In the first study, we present design considerations for p-type materials intended to act as donor materials within organic solar cell active layers. Conjugated donor polymers have been intensively studied in OSCs. Among them, polythiophene (PT) derivatives have long been valued for their synthetic simplicity and cost-effectiveness, with a simple conjugated backbone that can be readily tuned through molecular engineering. Building on these advantages, we investigate a terpolymer design strategy for PT donors, allowing fine structural modulation that refines their molecular properties and enhances their functionality in organic electronic devices. We synthesized new terpolymers by introducing a non-fluorinated thiophene-based third components into a backbone composed of thiazolothiazole (TTz)-based and 2F-thiophene monomers. The incorporation of the third components subtly increases backbone torsion, enabling fine control over aggregation behavior and solubility, while concurrently upshifting the frontier orbital energy levels. In addition, structural modulation governs molecular orientation in thin films. The terpolymers adopt predominantly edge-on orientation in neat film but undergo acceptor-induced reorientation toward face-on orientation with Y6 acceptor. Different third components generate diverse variations in polymer properties, which modulate film morphology and lead to varying degrees of reorientation. These combined variations ultimately influence device performance. By correlating these trends across multiple descriptors, we aim to identify governing factors and propose design guidelines for programmable molecular orientation.

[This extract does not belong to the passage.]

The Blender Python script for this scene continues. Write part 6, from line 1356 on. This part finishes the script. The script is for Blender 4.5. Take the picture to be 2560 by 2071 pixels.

In the second study, we present a novel p-type material for use in hole-transport layer (HTL) in PSCs. Self-assembled monolayers (SAMs) are widely used as HTL in inverted PSCs because they exhibit negligible parasitic absorption, introduce interfacial dipoles for favorable energy level alignment, and enable high efficiency via tunneling effect. Based on this framework, we designed two novel SAMs by introducing halogen group (-Cl, -Br) as an additional functional group to the parent SAM, aiming to increase dipole moment and thereby tuning the work function for more favorable hole extraction. While the halogenated SAMs improved VOC of the devices, their overall efficiencies were limited by reduced JSC and FF, which can be attributed to low coverage and the resulting increase in series resistance. Additionally, we adopted a co-SAM strategy by incorporating the halogenated SAM into the parent SAM. Owing to the structural similarity between the parent and halogenated SAM molecules, they can form well-mixed co-assembled monolayers. As a result, the co-SAM devices preserve the VOC benefit while improving the FF and overall efficiency.